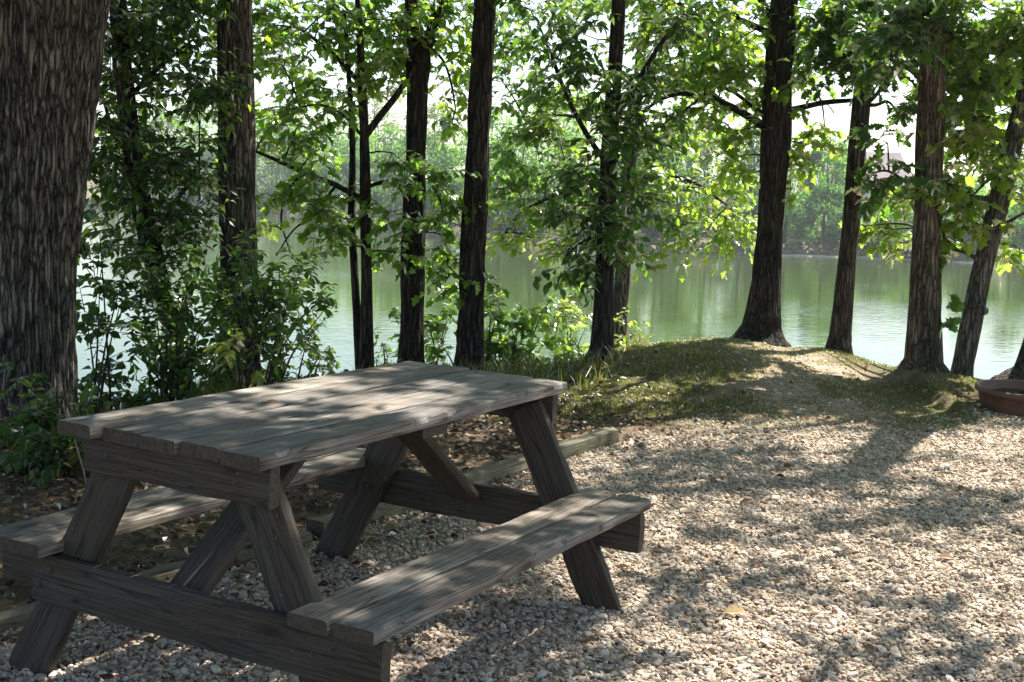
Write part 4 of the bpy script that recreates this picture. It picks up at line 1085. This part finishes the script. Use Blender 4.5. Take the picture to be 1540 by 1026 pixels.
shrub('herb_plant', 'weedy dark plants growing at the shaded left foot of the mound', 800, 600, 10.0,
      [(790, 575, 40, 12, 3), (840, 570, 36, 10, 3), (870, 555, 24, 8)], L_MID, T_OVAL, .045, 150, cat='plant')
# dry stalks left of the table
M_DRY = simple_mat('dry twig', (.3, .24, .18), .8)
for pts, lb in [([(112, 660, 6.1), (128, 715, 6.05), (135, 765, 6.0)], 'thin pale dry stalk hanging down in the bush behind the left bench'), ([(190, 690, 6.1), (172, 715, 6.05), (150, 748, 6.0)], 'straight bare twig slanting behind the near left table leg'),
                ([(0, 735, 5.9), (50, 762, 5.85), (78, 772, 5.8)], 'long dry stem lying over the leaves at the far left edge')]:
    mb = MB(); tube(mb, [at(*p) for p in pts], [.005, .004, .003], k=6)
    tag(mb.build('dry_twig', M_DRY, None, True), lb, 'twig', 'dry twigs in the undergrowth')
mb = MB()
g0, g1 = on_z(332, 842, .02), on_z(388, 822, .05); tube(mb, [g0, (g0 + g1) / 2, g1], [.02, .022, .018], k=8, ridge=.004, rows_per_m=40)
tag(mb.build('fallen_branch', M_BARKG, None, True), 'short grey stick lying on the ground under the table', 'branch')

# ------------------------------------------------------------------ far shore
def far_tree(name, label, x, y, h, rad, leafm, grp, seed, conifer=False, low=.1, nf=4200, fs=.26):
    rg = np.random.default_rng(seed)
    z0 = float(ground_z(x, y)); root = empty(name, (x, y, z0)); tag(root, label, 'tree', grp)
    mb = MB(); tube(mb, [(x, y, z0 - .3), (x + rg.normal(0, .2), y, z0 + h * .4), (x + rg.normal(0, .4), y, z0 + h * .92)], [.16, .10, .02], k=7)
    lob = []
    nl = 26 if not conifer else 40
    for i in range(nl):
        t = rg.uniform(low, 1)
        if conifer: rr = rad * (1.02 - t) ; a_ = rg.uniform(0, 6.28); c = np.array([math.cos(a_) * rr * .6, math.sin(a_) * rr * .6, t * h]); sz = np.array([.5 * rr + .3, .5 * rr + .3, .28])
        else:
            prof_ = math.sin(min(1, (t - low) / (1 - low) * .85 + .15) * math.pi) ** .6; a_ = rg.uniform(0, 6.28); rr = rad * prof_ * rg.uniform(.4, 1)
            c = np.array([math.cos(a_) * rr, math.sin(a_) * rr, t * h * .9]); sz = np.array([1, 1, .7]) * rg.uniform(.5, 1.0) * rad * .45
        lob.append((c, sz))
        if i % 5 == 0: prisms(mb, np.array([[x, y, z0 + max(.3, c[2] - .8)]]), (c + [x, y, z0])[None], .07, .03)
    setparent(mb.build('trunk', M_BARKG, None, True), root)
    mb = MB(); per = nf // nl
    for c, sz in lob:
        q = norm(rg.normal(0, 1, (per, 3))) * rg.uniform(.35, 1, (per, 1)) ** .5
        P = c + q * sz + [x, y, z0]
        put_leaves(mb, P, q * [1, 1, .4] + rg.normal(0, .5, (per, 3)) + [0, 0, -.2], [0, 0, 1.] + q * .8 + rg.normal(0, .4, (per, 3)), fs * rg.uniform(.6, 1.5, per), T_LOW, 0)
    setparent(mb.build('crown', leafm, None), root)


rg = np.random.default_rng(21)
FG = 'trees crowding the far shore'
def shore_y(x): return float(np.interp(x, far_x, far_y))
spec = []
fx = -52.0
while fx < 62:
    yb = shore_y(fx); pxx = 770 + F * fx / yb
    dist = yb
    # wanted sky line in photo pixels
    tp = np.interp(pxx, [60, 400, 560, 700, 820, 1000, 1120, 1220, 1330, 1450, 1700], [150, 150, 165, 165, 160, 150, 165, 195, 268, 262, 262])
    hz = 283 + .028 * (pxx - 770)
    for row, (dy, k) in enumerate(((2.0, .55), (7, .8), (14, 1.0))):
        yy = yb + dy + rg.uniform(-1, 1.5); h = ((hz - tp) / F * yy + CH - float(ground_z(fx, yy))) * k * rg.uniform(.93, 1.2)
        if pxx > 1270 and pxx < 1400: h *= .8 if row == 2 else .85
        xx = fx + rg.uniform(-1, 1) + row * 1.1
        if h > 1.5: spec.append((xx, yy, h, row, pxx))
    fx += 2.9 * (yb / 85) ** .6 * rg.uniform(.85, 1.2)
print('far trees', len(spec))
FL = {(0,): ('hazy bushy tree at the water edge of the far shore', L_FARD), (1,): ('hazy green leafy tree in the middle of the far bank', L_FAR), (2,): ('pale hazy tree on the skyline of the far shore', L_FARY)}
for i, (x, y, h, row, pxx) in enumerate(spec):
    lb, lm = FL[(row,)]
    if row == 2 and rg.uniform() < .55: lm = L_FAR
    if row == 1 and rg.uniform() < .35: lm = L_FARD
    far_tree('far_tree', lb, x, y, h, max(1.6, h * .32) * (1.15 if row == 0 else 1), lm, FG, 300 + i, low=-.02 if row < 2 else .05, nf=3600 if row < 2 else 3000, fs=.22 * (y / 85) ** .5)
for (px, yy, tp, lb) in [(662, 118, 178, 'tall pale pointed conifer on the far skyline between the two dark centre trunks'), (1215, 99, 232, 'dark pointed conifer on the far shore right of the mound tree')]:
    x = (px - 770) / F * yy; h = (283 + .028 * (px - 770) - tp) / F * yy + CH - float(ground_z(x, yy))
    far_tree('conifer_tree', lb, x, yy, h, h * .3, L_FAR, 'conifers on the far shore', 900 + px, True, nf=4200)

# sandy strip and stones at the far water edge
M_SAND = simple_mat('shore sand', (.42, .36, .28), .9, bscale=3)
mb = MB()
for x0, x1, wd, z_ in [(-24, -14, 1.6, .25), (17, 40, .35, .05)]:
    xs_ = np.linspace(x0, x1, 60); V = []
    for x in xs_:
        y0 = shore_y(x); e = wd * math.sin((x - x0) / (x1 - x0) * math.pi) ** .4 * (1 + .5 * math.sin(x * 1.7)) + .05
        V += [(x, y0 - .5, WATER - .08), (x, y0 - .2 + .2 * math.sin(x * 2.3), WATER + .06), (x, y0 + e, WATER + z_ + .14 * e)]
    fs = [[i * 3 + j, (i + 1) * 3 + j, (i + 1) * 3 + j + 1, i * 3 + j + 1] for i in range(59) for j in range(2)]
    mb.add(V, [np.array(fs)])
tag(mb.build('shore_sand', M_SAND, None, True), 'pale sandy strips along the far water edge', kind='structure')

# long brown building on the rise across the lake
M_BRICK = simple_mat('brown wall', (.17, .135, .13), .9, bscale=.6)
M_TRIM = simple_mat('pale trim', (.7, .68, .66), .7, bscale=2)
yb = 128.0
p0 = at(1232, 268, yb); p1 = at(1368, 273, yb); zt = at(1300, 226, yb)[2]; zb = p0[2]
bl = empty('warehouse_building', ((p0[0] + p1[0]) / 2, yb + 5, zb - 1.5)); tag(bl, 'long low brown building on the rise beyond the lake, seen between the right hand trunks', 'building')
def boxmesh(name, x0, x1, y0, y1, z0, z1, mat, par):
    mb = MB(); V = [(x, y, z) for z in (z0, z1) for x, y in ((x0, y0), (x1, y0), (x1, y1), (x0, y1))]
    mb.add(V, [[(0, 1, 5, 4), (1, 2, 6, 5), (2, 3, 7, 6), (3, 0, 4, 7), (4, 5, 6, 7), (3, 2, 1, 0)]])
    o = mb.build(name, mat); setparent(o, par); return o
boxmesh('wall', p0[0] + .2, p1[0] - .2, yb + .3, yb + 10, zb - 2, zb, M_TRIM, bl)
mb = MB()
V = []
for x in np.linspace(p0[0] - .3, p1[0] + .3, 18):
    V += [(x, yb - .2, zb), (x, yb + 4.6, zt), (x, yb + 10.4, zb)]
fs = []
for i in range(17):
    for j in range(2): fs.append([i * 3 + j, (i + 1) * 3 + j, (i + 1) * 3 + j + 1, i * 3 + j + 1])
mb.add(V, [np.array(fs), np.array([[0, 1, 2], [53, 52, 51]])])
o = mb.build('roof', M_BRICK); setparent(o, bl)
boxmesh('gutter', p0[0] - .35, p1[0] + .35, yb - .42, yb - .21, zb - .22, zb + .0, M_TRIM, bl)

# ------------------------------------------------------------------ haze
mt, n, out = newmat('haze air')
v = N(n, 'ShaderNodeVolumePrincipled'); v.inputs['Color'].default_value = (.86, .93, 1, 1); v.inputs['Density'].default_value = .0006; v.inputs['Anisotropy'].default_value = .3
n.links.new(v.outputs[0], out.inputs['Volume'])
mb = MB(); x0, x1, y0, y1, z0, z1 = -430, 430, -40, 710, -6, 26
V = [(x, y, z) for z in (z0, z1) for x, y in ((x0, y0), (x1, y0), (x1, y1), (x0, y1))]
mb.add(V, [[(0, 1, 5, 4), (1, 2, 6, 5), (2, 3, 7, 6), (3, 0, 4, 7), (4, 5, 6, 7), (3, 2, 1, 0)]])
hz = mb.build('haze', mt); tag(hz, 'thin summer haze over the lake', 'haze', kind='stuff')
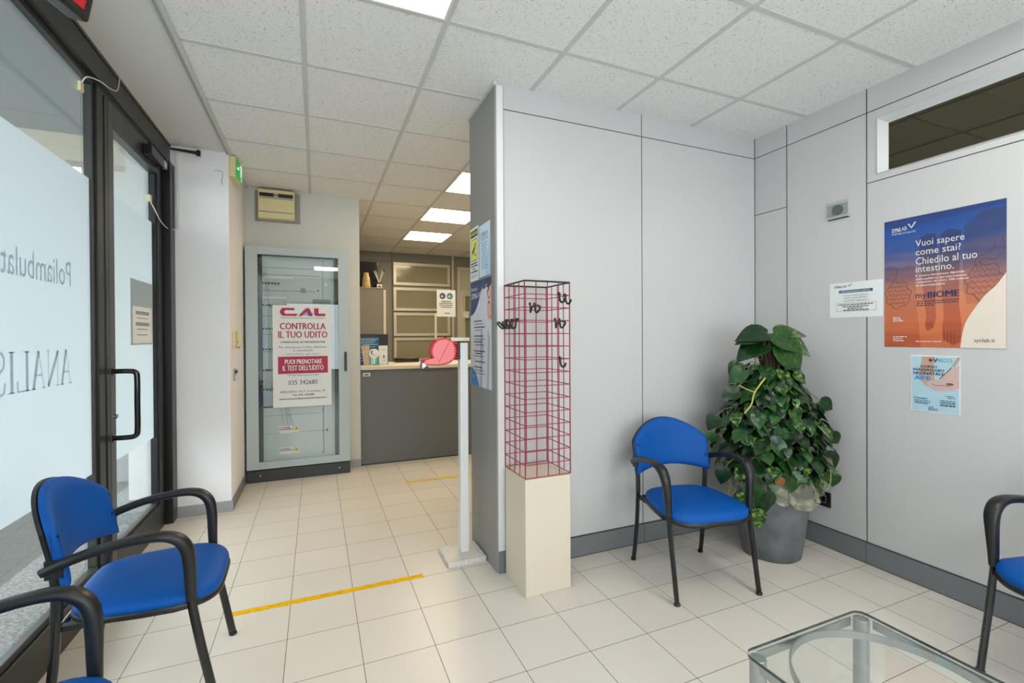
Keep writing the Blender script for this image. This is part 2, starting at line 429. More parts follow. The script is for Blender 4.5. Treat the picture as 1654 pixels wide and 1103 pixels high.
WR = B(); XR = 2.945
WY0, WY1, WZ0, WZ1 = -.6, 1.65, 2.238, 2.565
WR.box(XR, 3.03, WY1, 2.90, 0, HC, wallp); WR.box(XR, 3.03, -2.5, WY0, 0, HC, wallp)
WR.box(XR, 3.03, WY0, WY1, 0, WZ0, wallp); WR.box(XR, 3.03, WY0, WY1, WZ1, HC, wallp)
for y in (2.194, 1.696, -.66): WR.box(XR - .0015, XR + .001, y - .002, y + .002, 0, HC, seam)
WR.box(XR - .0015, XR + .001, -2.5, 2.445, 2.608, 2.612, seam)
WR.box(XR - .0015, XR + .001, 2.194, 2.445, 2.195, 2.199, seam)
WR.box(XR - .0015, XR + .001, -.66, 1.696, 2.201, 2.205, seam)
WR.build('wall_right', kind='structure', smooth=False)
b_ = B(); b_.box(XR - .012, XR, -2.5, 2.432, 0, .120, skirt); b_.box(XR - .009, XR, -2.5, 2.432, .120, .124, seam); b_.box(XR - .014, XR - .011, -2.5, 2.43, 0, .003, seam)
b_.box(XR - .0125, XR - .011, 1.694, 1.698, 0, .12, MATS['skirting_joint_grey'])
b_.build('baseboard_right', kind='structure', smooth=False)

# high transom window in the right wall
win = thing('window_1', (XR, .5, WZ0), 'high transom window with white frame in the right wall', 'window'); del win['category']; win['kind'] = 'structure'
fb = B()
def fring(o0, o1, i0, i1, xo, xi, m):
    """sloped frame ring, o = outer y,z rectangle, i = inner"""
    O = [(xo, o0[0], o0[1]), (xo, o1[0], o0[1]), (xo, o1[0], o1[1]), (xo, o0[0], o1[1])]
    mid = [(xo - .006, (a[1] * .75 + b_[0] * .25), (a[2] * .75 + b_[1] * .25)) for a, b_ in zip(O, [(i0[0], i0[1]), (i1[0], i0[1]), (i1[0], i1[1]), (i0[0], i1[1])])]
    I = [(xi, i0[0], i0[1]), (xi, i1[0], i0[1]), (xi, i1[0], i1[1]), (xi, i0[0], i1[1])]
    vs = O + mid + I; fs = []
    for a in (0, 4):
        for k in range(4): l = (k + 1) % 4; fs.append((a + k, a + l, a + 4 + l, a + 4 + k))
    fb.add(vs, fs, m)
fring((WY0, WZ0), (WY1, WZ1), (WY0 + .045, WZ0 + .018), (WY1 - .05, WZ1 - .045), XR - .001, XR + .03, mat('pale_grey_frame', (206, 208, 208), .35))
fb.build('window_frame', parent=win)
gb = B(); gb.box(XR + .03, XR + .036, WY0 + .03, WY1 - .03, WZ0 + .02, WZ1 - .03, smoke); gb.build('window_pane', parent=win, smooth=False)

wfr = B(); wfr.box(-1.10, -.7, -2.6, -2.5, 0, HC, wallp); wfr.box(2.7, 4.6, -2.6, -2.5, 0, HC, wallp); wfr.box(-.7, 2.7, -2.6, -2.5, 0, .5, wallp); wfr.box(-.7, 2.7, -2.6, -2.5, 2.2, HC, wallp)
wfr.build('wall_front', kind='structure', smooth=False)
t = thing('window_7', (1, -2.5, .5), 'added wide street window in the wall behind the viewpoint, lighting the room', 'window'); del t['category']; t['kind'] = 'structure'  # added window, lets daylight in from behind the camera
q = B()
for (x0, x1, z0, z1) in ((-.7, -.64, .5, 2.2), (2.64, 2.7, .5, 2.2), (.97, 1.03, .5, 2.2), (-.64, 2.64, .5, .56), (-.64, 2.64, 2.14, 2.2)): q.box(x0, x1, -2.57, -2.51, z0, z1, anth)
q.build('window_frame', parent=t, smooth=False)
q = B(); q.add([(-.66, -2.54, .53), (2.66, -2.54, .53), (2.66, -2.54, 2.17), (-.66, -2.54, 2.17)], [(0, 1, 2, 3)], clearglass); q.build('window_pane', parent=t, smooth=False)

# reception room behind, walls
olive = mat('taupe_wall_panel', (140, 138, 131), .55)
wr = B(); wr.box(.2, 4.6, 8.0, 8.1, 0, HC, olive)
for x in (1.175, 2.20): wr.box(x - .003, x + .003, 7.997, 8.0, 0, HC, seam)
wr.box(.4, 1.175, 7.997, 8.0, 2.595, 2.6, seam)
wr.box(2.2, 2.24, 7.98, 8.0, 0, HC, alu)
wr.build('wall_rear', kind='structure', smooth=False)
wr = B(); wr.box(.2, .33, 5.16, 8.0, 0, HC, olive); wr.build('wall_inner', kind='structure', smooth=False)
wr = B(); wr.box(4.5, 4.6, 2.9, 8.0, 0, HC, olive); wr.box(2.945, 4.5, 2.80, 2.90, 0, HC, olive); wr.build('wall_outer', kind='structure', smooth=False)

# dim room behind the transom
dr = B(); dk = mat('olive_ceiling', (200, 188, 152), .8)
dr.box(3.03, 5.4, -1.2, 2.6, 2.75, 2.8, dk)
for x in (3.6, 4.2, 4.8): dr.box(x - .012, x + .012, -1.2, 2.6, 2.745, 2.75, mat('olive_ceiling_bar', (136, 127, 102), .8))
for y in (-.6, 0, .6, 1.2, 1.8): dr.box(3.03, 5.4, y - .006, y + .006, 2.746, 2.75, MATS['olive_ceiling_bar'])
dr.build('ceiling_side', kind='structure', smooth=False)
dr = B(); dw = mat('dim_green_grey_wall', (176, 178, 160), .8)
dr.box(5.4, 5.5, -1.2, 2.6, 0, 2.8, dw)
for y in (.9, 1.5): dr.box(5.395, 5.4, y - .004, y + .004, 0, 2.75, seam)
dr.box(3.03, 5.4, -1.3, -1.2, 0, 2.8, dw); dr.box(3.03, 5.4, 2.6, 2.7, 0, 2.8, dw); dr.box(3.03, 5.4, -1.2, 2.6, -.06, 0, dw)
dr.build('wall_side', kind='structure', smooth=False)

# ------------------------------------------------------------------ ceiling lights
def clight(x, y, label, gm=None):
    t = thing('ceiling_light', (x, y, HC - .012), label, 'ceiling light', 'square ceiling light panels')
    a = B()
    for (x0, x1, y0, y1) in ((-.292, .292, -.292, -.280), (-.292, .292, .280, .292), (-.292, -.280, -.28, .28), (.280, .292, -.28, .28)):
        a.box(x + x0, x + x1, y + y0, y + y1, HC - .006, HC - .001, white)
    a.build('light_frame', parent=t, smooth=False)
    d = B(); d.box(x - .28, x + .28, y - .28, y + .28, HC - .005, HC - .001, gm or glow); d.build('diffuser', parent=t, smooth=False)
c0 = lambda i, j: (LX + .6 * i + .3, LY + .6 * j + .3)
clight(*c0(0, -1), 'bright square ceiling panel nearest the camera, cut by top edge of frame', glow_s)
clight(*c0(2, 3), 'bright square ceiling panel half hidden by the grey pillar, nearest of the reception three', glow_w)
clight(*c0(2, 5), 'bright square ceiling panel over the reception counter, middle of three', glow_w)
clight(*c0(2, 7), 'bright square ceiling panel farthest back, near the reception rear wall', glow_w)
clight(3.75, -.75, 'unseen square ceiling panel added to light the side room beyond the transom', glow_w)  # unseen panel added to brighten the side room
for a, l_ in (((0, -5), 'on the shopfront side'), ((3, -3), 'on the right, nearer one'), ((3, -6), 'on the right, by the added street window')):
    clight(*c0(*a), 'unseen square ceiling panel added for light behind the viewpoint, ' + l_)  # unseen panels added behind the camera to light the room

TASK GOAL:
In the listing above, find the line containing "lb, lm = FL[(row,)]" and the line containing "far_tree('conifer_tree', lb, x, yy, h, h", then repeat those two lines and everything between them exactly.

RESPONSE TO THIS TASK:
    lb, lm = FL[(row,)]
    if row == 2 and rg.uniform() < .55: lm = L_FAR
    if row == 1 and rg.uniform() < .35: lm = L_FARD
    far_tree('far_tree', lb, x, y, h, max(1.6, h * .32) * (1.15 if row == 0 else 1), lm, FG, 300 + i, low=-.02 if row < 2 else .05, nf=3600 if row < 2 else 3000, fs=.22 * (y / 85) ** .5)
for (px, yy, tp, lb) in [(662, 118, 178, 'tall pale pointed conifer on the far skyline between the two dark centre trunks'), (1215, 99, 232, 'dark pointed conifer on the far shore right of the mound tree')]:
    x = (px - 770) / F * yy; h = (283 + .028 * (px - 770) - tp) / F * yy + CH - float(ground_z(x, yy))
    far_tree('conifer_tree', lb, x, yy, h, h * .3, L_FAR, 'conifers on the far shore', 900 + px, True, nf=4200)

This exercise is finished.